I still also haven’t addressed scavenging what comes in the box that we don’t need. There are two somewhat big-ticket items in the Event Deck, Elspeth and the Sword, that weigh in at $17.99 and $25.20, respectively. I don’t expect either of those prices to hold, but you should at least be able to pick up $30-35 worth of value for them, via trade. I would trade them as quickly as possible, after opening the deck (try to get the Ajani, since we’re cutting one four-mana ‘walker for another). Honor of the Pure is also worth about $2, so we can use those to pick up some small odds and ends (at the same time, I might suggest keeping one or two for a bit; it’s not a terrible choice, but we don’t need four). Windbrisk Heights range from $6.50-7.50 depending on the version, and we will have two extras (though our version will probably be worth around $5, at best, but it never hurts to have an extra $10 in trade value).
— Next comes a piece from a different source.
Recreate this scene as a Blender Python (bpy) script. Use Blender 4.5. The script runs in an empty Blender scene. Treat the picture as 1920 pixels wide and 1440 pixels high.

City of Brass is also good for $4. I don’t think it’s completely unreasonable to expect to be able to get around $50 in trade value, so that should help immensely with the first round of upgrades.

If you’ve been curious about the Modern format, hopefully this article helped give you a plan for how to take this $75 event deck and quickly turn it into a deck that you can feel confident taking into battle in a relatively short period of time.